Monday, November 7, 2011


Written by Nadine Brun-Cosme

Illustrated by Olivier Tallec

(Enchanted Lion Books, 2011)

This book would make a wonderful companion piece to A Visitor for Bear, my previous post. Like Bear, Big Wolf is accustomed to a life of solitude. He lives on his own under a tree on a hilltop. Then one day he spots a dot in the distance. The dot moves closer and gets bigger. Big Wolf worries. Will the dot, which now resembles another wolf, continue all the way to Big Wolf’s spot? And will the imposter turn out to be Bigger Wolf? The answers: yes and no.

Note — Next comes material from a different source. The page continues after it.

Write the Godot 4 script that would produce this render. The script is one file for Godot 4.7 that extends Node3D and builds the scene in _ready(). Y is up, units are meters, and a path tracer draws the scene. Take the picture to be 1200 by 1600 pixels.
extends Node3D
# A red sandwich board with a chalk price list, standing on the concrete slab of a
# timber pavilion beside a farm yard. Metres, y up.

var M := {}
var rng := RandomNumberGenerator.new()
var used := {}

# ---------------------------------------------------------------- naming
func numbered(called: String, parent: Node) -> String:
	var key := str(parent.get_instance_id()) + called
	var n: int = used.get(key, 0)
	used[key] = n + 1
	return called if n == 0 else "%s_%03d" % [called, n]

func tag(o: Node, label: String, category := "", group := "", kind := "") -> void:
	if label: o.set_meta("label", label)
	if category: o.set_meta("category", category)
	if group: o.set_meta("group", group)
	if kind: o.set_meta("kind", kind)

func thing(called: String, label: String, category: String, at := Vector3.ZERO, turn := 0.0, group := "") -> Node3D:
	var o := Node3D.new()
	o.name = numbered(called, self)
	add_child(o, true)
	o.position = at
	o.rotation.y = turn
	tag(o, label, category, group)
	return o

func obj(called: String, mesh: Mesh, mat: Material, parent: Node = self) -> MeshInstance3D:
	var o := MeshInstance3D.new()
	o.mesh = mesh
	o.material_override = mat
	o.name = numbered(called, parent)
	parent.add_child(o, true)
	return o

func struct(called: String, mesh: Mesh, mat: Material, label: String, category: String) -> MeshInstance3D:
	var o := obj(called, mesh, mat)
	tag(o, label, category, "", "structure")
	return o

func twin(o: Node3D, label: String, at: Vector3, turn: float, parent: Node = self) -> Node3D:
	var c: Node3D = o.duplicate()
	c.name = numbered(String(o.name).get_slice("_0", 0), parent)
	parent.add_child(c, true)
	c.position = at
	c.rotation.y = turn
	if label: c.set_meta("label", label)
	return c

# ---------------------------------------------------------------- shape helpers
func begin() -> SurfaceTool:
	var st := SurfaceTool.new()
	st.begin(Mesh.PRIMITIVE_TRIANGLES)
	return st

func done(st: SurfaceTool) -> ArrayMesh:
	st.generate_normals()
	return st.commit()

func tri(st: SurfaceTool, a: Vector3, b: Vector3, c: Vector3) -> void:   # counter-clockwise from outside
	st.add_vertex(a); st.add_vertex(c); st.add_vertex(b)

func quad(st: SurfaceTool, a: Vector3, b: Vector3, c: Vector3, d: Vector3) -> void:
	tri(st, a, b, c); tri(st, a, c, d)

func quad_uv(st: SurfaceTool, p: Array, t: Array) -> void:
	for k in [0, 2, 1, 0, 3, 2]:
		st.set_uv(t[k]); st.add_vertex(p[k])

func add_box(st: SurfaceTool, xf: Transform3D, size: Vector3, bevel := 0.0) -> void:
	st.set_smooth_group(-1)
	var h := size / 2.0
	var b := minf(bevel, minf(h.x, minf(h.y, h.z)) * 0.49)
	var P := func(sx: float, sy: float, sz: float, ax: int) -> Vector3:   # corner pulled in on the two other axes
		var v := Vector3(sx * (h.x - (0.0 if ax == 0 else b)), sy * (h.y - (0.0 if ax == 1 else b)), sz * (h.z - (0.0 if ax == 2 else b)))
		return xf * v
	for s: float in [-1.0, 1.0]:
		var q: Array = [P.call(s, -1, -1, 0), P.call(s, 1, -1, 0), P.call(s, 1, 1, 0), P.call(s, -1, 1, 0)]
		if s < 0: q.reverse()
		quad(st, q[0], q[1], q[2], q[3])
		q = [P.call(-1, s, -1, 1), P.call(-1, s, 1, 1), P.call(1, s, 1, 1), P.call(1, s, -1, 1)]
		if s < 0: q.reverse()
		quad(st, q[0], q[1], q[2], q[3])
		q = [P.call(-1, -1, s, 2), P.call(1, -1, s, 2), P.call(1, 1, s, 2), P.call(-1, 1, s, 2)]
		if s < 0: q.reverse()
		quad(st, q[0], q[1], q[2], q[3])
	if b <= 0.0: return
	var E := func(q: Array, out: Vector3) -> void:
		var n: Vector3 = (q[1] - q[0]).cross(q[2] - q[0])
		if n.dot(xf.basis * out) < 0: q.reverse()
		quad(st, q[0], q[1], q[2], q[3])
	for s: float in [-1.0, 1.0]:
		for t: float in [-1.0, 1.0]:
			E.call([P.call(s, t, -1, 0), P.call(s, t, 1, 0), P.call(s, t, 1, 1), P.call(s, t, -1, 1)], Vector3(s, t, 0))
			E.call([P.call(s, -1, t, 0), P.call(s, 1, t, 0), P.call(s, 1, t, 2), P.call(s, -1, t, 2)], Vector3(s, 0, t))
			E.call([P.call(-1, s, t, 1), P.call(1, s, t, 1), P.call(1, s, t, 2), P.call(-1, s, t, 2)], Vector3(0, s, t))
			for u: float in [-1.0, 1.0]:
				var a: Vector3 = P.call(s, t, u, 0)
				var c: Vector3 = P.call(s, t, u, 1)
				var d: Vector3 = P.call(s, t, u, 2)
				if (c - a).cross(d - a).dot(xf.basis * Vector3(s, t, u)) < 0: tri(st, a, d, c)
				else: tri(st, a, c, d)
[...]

Apparently because New Wolf is, in fact, Little Wolf, Big Wolf allows the foreigner to hover under the tree on the hilltop.

“They didn’t say a word to one another, but they watched each other out of the corners of their eyes. Their looks were curious—not mean or suspicious at all.”

Little Wolf does not leave. Nightfall comes and the two settle in for a chilly slumber under the tree. Big Wolf, while peeved, shares “a teeny tiny corner of his leaf blanket”, reasoning, “‘That is certainly enough for such a little wolf.’”

Little Wolf is still there come morning. Little Wolf follows Big Wolf through the established routine. But then Big Wolf goes off on his own for a walk. Upon his return, he is surprised that Little Wolf is finally gone and even more surprised about how he feels.

This is a touching book, sure to make an adult reader choke up a tad upon getting to the final page. Children will enjoy the story, but won’t be quite as emotional. I suspect sentimentality comes with more experiences...or at least that is how I explain that a predictable yet satisfying ending leaves me with a lump in my throat.
Olivier Tallec’s illustrations have an abstract quality to them. The wolves are drawn simplistically, Big Wolf’s figure often roughly sketched in with white space remaining. My favorite consecutive illustrations depict the wolves under the tree at night and then in the same tree in the morning—different vantage points, while also going from wide angle to a closer shot. As well, the later close-up image of Big Wolf searching for the absent Little Wolf masterfully conveys a strong sense of emotion.

The text and illustrations within Big Wolf & Little Wolf combine to create a memorable story.